--- Start of Data to use ---
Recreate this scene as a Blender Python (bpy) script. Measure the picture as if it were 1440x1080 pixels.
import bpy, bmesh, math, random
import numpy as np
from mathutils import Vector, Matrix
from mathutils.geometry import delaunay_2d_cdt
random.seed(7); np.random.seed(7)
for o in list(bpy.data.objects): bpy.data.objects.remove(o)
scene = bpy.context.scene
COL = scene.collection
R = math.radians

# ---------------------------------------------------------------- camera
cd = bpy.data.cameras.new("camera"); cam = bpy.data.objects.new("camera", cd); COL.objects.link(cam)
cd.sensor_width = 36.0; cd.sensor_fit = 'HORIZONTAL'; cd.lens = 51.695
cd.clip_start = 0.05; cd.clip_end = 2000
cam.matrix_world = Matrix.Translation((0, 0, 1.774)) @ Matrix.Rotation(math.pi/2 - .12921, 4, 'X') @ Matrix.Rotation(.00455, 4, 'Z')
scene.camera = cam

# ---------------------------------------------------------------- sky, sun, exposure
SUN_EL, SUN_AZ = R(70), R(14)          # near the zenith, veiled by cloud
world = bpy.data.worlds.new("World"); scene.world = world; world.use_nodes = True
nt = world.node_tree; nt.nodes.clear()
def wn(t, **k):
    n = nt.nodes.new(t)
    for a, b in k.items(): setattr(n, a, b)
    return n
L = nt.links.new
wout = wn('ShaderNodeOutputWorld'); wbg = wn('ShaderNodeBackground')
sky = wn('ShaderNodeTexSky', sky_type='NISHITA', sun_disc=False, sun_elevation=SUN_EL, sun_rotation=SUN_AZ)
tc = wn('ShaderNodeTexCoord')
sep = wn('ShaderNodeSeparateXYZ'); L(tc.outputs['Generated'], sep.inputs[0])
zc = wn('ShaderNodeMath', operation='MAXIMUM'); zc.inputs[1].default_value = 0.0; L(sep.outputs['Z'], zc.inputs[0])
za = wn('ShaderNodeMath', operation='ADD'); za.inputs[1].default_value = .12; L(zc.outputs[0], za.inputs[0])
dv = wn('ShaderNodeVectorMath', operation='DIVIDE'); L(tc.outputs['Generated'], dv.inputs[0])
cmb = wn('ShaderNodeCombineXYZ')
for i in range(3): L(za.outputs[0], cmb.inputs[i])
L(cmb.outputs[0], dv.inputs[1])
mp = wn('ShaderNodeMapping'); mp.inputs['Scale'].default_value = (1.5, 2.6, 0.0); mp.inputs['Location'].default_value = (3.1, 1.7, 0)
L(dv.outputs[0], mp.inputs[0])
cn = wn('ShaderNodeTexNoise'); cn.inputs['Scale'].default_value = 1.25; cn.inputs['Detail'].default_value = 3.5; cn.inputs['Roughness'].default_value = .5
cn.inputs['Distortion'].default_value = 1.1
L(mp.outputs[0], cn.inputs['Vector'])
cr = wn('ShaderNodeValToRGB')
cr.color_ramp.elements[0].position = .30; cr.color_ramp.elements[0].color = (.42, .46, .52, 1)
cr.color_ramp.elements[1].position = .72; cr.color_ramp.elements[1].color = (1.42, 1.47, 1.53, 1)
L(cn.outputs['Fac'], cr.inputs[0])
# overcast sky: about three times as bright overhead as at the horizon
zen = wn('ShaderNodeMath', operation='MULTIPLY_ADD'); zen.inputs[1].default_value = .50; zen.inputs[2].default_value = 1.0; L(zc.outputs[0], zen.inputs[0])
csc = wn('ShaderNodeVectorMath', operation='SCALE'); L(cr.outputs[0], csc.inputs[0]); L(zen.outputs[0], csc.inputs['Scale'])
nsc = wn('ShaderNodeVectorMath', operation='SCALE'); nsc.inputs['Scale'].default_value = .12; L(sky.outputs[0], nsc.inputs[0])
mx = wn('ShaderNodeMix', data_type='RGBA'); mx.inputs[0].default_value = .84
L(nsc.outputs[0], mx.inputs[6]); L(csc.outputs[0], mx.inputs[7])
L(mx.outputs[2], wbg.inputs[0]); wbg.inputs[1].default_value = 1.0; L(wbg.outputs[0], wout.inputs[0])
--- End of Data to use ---
--- Start of Data to use ---
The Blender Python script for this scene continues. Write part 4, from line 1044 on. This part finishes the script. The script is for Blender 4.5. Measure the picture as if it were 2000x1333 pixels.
--- End of Data to use ---
Exercise requirements
From the entries above, give again exactly the lines running from the line with "Recreate this scene" to the line with "R = math.radians"; include both of those lines.

Response below
Recreate this scene as a Blender Python (bpy) script. Measure the picture as if it were 1440x1080 pixels.
import bpy, bmesh, math, random
import numpy as np
from mathutils import Vector, Matrix
from mathutils.geometry import delaunay_2d_cdt
random.seed(7); np.random.seed(7)
for o in list(bpy.data.objects): bpy.data.objects.remove(o)
scene = bpy.context.scene
COL = scene.collection
R = math.radians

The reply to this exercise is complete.